Mayday : Vous exercez un métier où l’humain a encore une place très importante, notamment dans l’exercice de la plaidoirie. Vous avez également été impliqué dans des dossiers singuliers comme le dossier Nice Matin où les salariés se sont fédérés pour faire une offre de reprise de leur entreprise à la barre en 2014. Quel est votre regard sur ce genre d’opération. Avec du recul, quelle a été la force de cette dynamique et que pensez-vous du crowdfunding ?
ML : L’activité de crowdfunding si elle se professionnalise pourra avoir un impact très fort.

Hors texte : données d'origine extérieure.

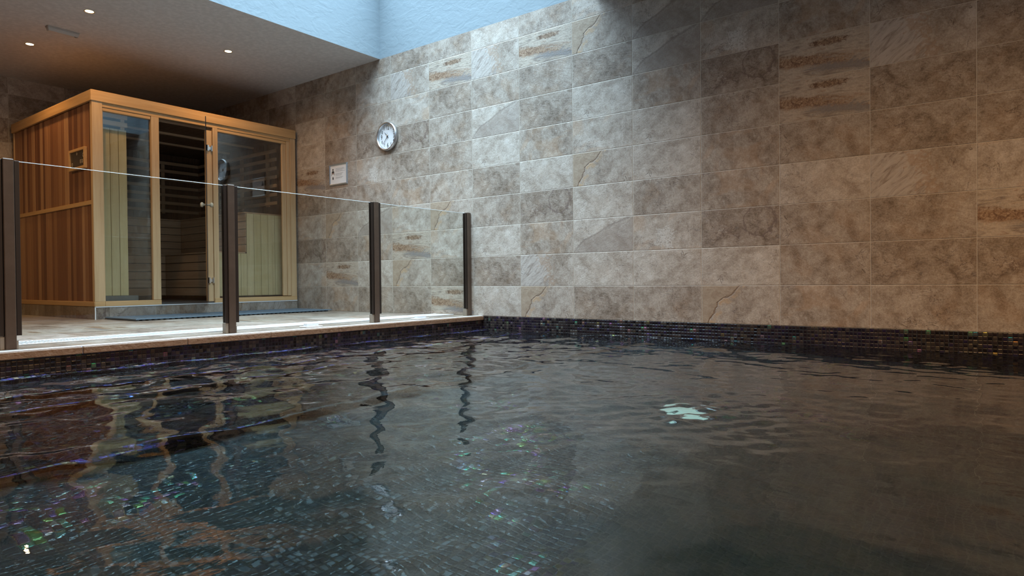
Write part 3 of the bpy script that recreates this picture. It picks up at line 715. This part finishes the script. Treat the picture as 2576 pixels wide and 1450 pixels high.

Le problème c’est que cela implique de faire venir l’épargne des français vers l’entreprise, ce qui n’est pas toujours un réflexe naturel en France.
Le dossier Nice Matin fut un mouvement coopératif et participatif de défense du journal par ses salariés, je m’amusais en leur disant que c’était un peu la 6ème République. Je crois que c’est précisément ce qui a séduit. Dans ce dossier, le crowdfunding a apporté finalement peu de moyens, mais cela a donné du baume au cœur à tout le monde.
Après, il y a eu des soutiens locaux du public comme du privé qui ont été déterminants.
A mon sens, c’est l’adhésion du personnel qui a fait basculer ce dossier. Cette adhésion est très importante quel que soit le dossier, mais elle a encore plus d’importance s’agissant de la reprise d’un journal, car les journalistes ont une clause de conscience qui leur permet de quitter le journal en cas de désaccord avec la direction.
Ma cliente, la société La Provence qui a soutenu le projet de reprise Nice Matin a été séduite par l’équipe qui portait le projet de reprise par une SCIC. Bernard Tapie avait envie de soutenir ce projet collaboratif. Le crowdfunding a montré à l’équipe qu’ils avaient des soutiens extérieurs et il faut reconnaitre que cela rassure toujours.
Pour ma part, je crois que le collaboratif, qui dépasse largement le financement participatif, est un élément très intéressant pour fédérer une communauté de soutien et multiplier les chances de réussite d’un projet de reprise.
Il ne faut jamais oublier que pour reprendre une entreprise, il faut le soutien du personnel, des organes de la procédure et d’une manière générale de l’écosystème de l’entreprise.